El trayecto de procesamiento y rescate no fue nada fácil, como suele ocurrir con los trozos más trascendentes de la existencia. La autora se entrenó por años con su blog El archivo de Connie, que hoy es fuente esencial de consulta para todo aquel interesado en las décadas iniciales de la Revolución cubana. La labor de depositar en ese sitio documentos, testimonios, literatura, obra plástica, fotografía y música de esa época, procedente de sus propios archivos y los de sus colaboradores, ha producido un acervo que atrae la atención de investigadores y lectores.     
Tras el recorrido por este libro, diseñado con gusto y eficacia, queda claro que el vituperio y la humillación, no pudieron con el amor por Cuba, por La Habana, el país que hasta hoy sigue latiendo en ella. Y hay que reconocer la madurez de Connie para separar ese vínculo íntimo con la isla, de las nefastas acciones que padeció, cuando otros más adultos no lo lograron. El título de esta obra se explica por sí solo: Connie fue arrancada del país que amaba como suyo y aun así supo conservarlo intocado dentro de sí, cultivarlo a través de los afectos que allí dejó, preservar los momentos más felices que vivió en la isla, resguardar el amor condenado para poder seguir amando. 
Porque la proeza de la Revolución convivió con las propuestas de la censura, las prohibiciones, la condena. La primera transcurría en las calles, a la luz del sol, en la voz colectiva de las consignas, la música de las congas que ponía ritmo al tumulto de la protesta contra la agresión externa y el discurso ardoroso del jefe. La segunda, se padecía en las noches, oculta en las casas, bajo la protección de los amigos. Esa también fue una hazaña, acogida por la música ajena, clandestina, que traía los ritmos de moda en lengua inglesa. Era una gesta que se defendió con el mismo tesón con que se respaldaba aquel proyecto de justicia social, considerado entonces el más importante del siglo XX latinoamericano. Hoy lo sabemos, fue la valentía de luchar contra viento y marea por el derecho a la vida personal, que aquel propósito reivindicador de las masas se esforzó por suprimir.

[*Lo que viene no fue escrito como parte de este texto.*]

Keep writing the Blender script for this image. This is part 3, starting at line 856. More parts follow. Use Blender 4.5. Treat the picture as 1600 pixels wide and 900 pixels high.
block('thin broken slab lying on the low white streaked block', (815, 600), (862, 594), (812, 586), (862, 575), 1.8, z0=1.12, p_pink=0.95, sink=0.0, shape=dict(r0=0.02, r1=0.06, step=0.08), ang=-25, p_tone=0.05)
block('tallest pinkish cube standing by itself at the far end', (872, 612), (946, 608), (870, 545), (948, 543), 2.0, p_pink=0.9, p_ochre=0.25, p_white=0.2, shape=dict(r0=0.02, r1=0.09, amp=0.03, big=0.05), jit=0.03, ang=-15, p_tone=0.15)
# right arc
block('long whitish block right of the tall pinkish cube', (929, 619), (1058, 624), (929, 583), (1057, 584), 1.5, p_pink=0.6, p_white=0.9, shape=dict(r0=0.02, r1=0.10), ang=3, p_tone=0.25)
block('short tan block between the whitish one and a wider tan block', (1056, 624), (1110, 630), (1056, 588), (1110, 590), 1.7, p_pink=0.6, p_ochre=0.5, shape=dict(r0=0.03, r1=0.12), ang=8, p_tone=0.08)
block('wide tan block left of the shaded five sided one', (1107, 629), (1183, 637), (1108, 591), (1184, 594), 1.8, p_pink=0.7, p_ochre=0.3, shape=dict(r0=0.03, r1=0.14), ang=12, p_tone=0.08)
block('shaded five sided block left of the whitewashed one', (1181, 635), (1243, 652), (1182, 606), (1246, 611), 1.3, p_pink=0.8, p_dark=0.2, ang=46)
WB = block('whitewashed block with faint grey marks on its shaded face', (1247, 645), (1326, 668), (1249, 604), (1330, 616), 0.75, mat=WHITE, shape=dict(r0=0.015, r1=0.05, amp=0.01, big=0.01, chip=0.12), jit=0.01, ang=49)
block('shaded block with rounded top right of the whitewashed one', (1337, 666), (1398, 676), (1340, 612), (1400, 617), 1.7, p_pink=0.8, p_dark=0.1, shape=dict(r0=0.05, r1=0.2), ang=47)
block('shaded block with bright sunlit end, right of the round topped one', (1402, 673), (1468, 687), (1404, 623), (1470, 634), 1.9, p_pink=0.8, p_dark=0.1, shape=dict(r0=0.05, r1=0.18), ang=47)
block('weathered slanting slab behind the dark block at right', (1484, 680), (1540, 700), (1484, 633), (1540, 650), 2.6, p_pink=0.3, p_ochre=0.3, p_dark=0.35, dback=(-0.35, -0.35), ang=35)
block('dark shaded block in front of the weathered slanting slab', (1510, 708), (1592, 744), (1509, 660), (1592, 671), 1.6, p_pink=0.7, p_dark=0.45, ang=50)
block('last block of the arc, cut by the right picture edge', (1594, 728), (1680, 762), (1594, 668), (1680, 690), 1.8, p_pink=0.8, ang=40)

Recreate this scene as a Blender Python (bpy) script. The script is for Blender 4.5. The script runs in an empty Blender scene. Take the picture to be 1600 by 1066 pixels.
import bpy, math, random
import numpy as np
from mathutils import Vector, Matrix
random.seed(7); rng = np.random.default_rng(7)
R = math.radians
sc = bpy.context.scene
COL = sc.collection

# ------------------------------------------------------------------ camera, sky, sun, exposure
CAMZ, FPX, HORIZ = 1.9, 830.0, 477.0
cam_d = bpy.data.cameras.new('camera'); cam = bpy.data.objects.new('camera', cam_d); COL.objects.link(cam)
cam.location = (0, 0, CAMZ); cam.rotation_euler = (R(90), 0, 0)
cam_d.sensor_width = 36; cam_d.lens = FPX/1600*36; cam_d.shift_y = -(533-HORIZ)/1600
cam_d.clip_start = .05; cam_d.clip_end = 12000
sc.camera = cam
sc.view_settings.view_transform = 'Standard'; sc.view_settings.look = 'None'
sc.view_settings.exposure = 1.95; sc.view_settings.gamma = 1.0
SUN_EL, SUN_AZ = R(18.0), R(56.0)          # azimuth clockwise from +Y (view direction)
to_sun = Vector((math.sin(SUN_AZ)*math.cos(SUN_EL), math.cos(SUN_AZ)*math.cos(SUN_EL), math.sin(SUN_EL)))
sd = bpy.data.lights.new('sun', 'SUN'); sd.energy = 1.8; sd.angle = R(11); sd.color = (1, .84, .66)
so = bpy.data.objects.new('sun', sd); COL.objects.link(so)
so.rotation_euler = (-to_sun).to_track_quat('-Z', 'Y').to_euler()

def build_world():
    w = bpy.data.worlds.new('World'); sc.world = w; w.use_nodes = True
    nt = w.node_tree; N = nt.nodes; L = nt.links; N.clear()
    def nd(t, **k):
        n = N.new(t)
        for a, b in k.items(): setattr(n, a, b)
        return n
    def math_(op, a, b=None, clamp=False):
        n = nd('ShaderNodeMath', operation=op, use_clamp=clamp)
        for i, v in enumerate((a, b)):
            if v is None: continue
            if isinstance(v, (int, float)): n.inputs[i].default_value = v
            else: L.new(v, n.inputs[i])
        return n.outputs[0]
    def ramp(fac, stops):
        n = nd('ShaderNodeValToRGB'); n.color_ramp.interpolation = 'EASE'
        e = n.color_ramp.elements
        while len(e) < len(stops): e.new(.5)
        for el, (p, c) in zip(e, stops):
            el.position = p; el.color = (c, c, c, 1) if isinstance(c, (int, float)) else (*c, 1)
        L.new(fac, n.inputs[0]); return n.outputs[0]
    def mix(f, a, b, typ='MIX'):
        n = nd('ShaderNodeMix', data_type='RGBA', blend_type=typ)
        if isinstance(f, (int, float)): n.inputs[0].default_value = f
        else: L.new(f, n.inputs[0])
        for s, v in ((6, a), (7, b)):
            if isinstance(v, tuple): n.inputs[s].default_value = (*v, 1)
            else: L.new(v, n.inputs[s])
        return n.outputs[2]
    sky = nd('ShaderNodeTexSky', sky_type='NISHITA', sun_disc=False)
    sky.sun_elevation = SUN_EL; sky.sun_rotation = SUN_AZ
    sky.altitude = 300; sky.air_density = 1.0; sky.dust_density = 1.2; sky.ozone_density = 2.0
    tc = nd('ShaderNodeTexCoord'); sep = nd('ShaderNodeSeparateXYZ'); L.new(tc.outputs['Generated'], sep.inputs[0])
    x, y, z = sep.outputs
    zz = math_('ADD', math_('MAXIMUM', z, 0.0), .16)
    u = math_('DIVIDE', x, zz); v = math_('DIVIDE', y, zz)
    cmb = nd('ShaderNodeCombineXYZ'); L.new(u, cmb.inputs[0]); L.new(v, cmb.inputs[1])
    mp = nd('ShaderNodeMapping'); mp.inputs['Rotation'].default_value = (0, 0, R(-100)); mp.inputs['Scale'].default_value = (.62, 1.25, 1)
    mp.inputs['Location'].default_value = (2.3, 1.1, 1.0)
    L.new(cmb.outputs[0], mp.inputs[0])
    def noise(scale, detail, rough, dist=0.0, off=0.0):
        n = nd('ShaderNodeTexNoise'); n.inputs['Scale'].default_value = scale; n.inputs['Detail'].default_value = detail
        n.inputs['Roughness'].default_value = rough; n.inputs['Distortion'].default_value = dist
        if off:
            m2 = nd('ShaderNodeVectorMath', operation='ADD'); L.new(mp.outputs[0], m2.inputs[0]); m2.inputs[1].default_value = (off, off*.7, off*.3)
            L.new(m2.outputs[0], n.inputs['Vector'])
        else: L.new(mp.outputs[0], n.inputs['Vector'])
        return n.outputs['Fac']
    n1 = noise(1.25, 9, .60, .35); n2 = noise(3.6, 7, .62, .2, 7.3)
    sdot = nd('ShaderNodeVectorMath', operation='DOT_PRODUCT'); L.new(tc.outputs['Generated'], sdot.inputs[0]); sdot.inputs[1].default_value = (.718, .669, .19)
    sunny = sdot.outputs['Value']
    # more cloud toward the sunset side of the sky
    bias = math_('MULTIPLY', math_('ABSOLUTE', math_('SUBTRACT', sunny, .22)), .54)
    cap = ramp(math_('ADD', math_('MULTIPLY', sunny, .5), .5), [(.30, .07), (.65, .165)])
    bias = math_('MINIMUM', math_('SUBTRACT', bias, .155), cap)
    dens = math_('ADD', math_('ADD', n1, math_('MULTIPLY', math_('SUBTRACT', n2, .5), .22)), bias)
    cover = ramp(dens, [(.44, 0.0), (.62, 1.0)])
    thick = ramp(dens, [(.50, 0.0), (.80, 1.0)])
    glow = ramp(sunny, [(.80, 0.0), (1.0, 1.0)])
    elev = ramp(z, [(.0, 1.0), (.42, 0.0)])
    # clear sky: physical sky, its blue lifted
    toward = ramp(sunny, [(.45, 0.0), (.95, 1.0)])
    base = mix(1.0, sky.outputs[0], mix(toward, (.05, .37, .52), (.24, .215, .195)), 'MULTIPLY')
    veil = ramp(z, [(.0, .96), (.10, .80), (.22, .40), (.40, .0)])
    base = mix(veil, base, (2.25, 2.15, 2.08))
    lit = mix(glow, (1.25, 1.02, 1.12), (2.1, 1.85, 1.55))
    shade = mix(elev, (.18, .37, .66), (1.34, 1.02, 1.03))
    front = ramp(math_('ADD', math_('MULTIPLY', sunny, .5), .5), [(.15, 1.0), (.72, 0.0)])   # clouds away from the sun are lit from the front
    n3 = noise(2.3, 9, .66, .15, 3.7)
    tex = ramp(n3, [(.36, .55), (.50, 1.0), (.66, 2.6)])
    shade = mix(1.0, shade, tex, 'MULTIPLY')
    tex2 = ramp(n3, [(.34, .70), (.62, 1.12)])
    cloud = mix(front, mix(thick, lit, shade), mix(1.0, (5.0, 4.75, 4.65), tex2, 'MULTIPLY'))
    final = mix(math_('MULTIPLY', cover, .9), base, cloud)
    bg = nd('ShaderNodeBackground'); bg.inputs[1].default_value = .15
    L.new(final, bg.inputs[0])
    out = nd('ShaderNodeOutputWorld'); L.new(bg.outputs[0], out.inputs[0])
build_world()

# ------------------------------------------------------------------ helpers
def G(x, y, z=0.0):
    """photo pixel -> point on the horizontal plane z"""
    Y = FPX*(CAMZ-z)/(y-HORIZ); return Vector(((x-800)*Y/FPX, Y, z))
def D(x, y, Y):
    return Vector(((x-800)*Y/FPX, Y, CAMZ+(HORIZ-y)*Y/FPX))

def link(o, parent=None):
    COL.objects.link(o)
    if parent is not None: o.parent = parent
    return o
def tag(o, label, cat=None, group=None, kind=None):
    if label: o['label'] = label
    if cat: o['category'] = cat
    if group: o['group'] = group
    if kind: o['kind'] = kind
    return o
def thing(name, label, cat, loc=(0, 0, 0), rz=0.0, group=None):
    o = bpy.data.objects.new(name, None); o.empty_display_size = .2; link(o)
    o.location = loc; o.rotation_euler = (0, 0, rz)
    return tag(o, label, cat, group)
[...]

La Revolución cubana nos puso en una disyuntiva que muchos no pudieron superar, quebrantados por las presiones para elegir. Como si se pudiera elegir entre lo que eres como persona única y lo que piensas que es la justicia social, como si hubiera que elegir para hacerse perdonar por lo que eres. El mismo dogma de siempre. La culpa y el perdón como herramientas en el ejercicio del poder sobre los demás. La lucha entre el ser y el cómo deber ser que nos dicta el totalitarismo.
Sólo por ello, toda una generación de cubanos afectados por la persecución y el escarnio deberían recibir una disculpa. Porque no es suficiente el simple borrón y cuenta nueva. Una sencilla disculpa contribuiría a creer en la autenticidad de las acciones actuales. Y, desde luego, despojaría a sus promotores de la arrogancia y la infalibilidad heredada de los antecesores. Algo que hace mucha falta.     

Anna Veltfort da un gran paso con Adiós mí Habana. Gracias Connie por este tributo a la memoria, por recuperar el pasado y, sobre todo, por saltar sobre el dolor para reconocerlo. Gracias por la lección ejemplar de tu valentía.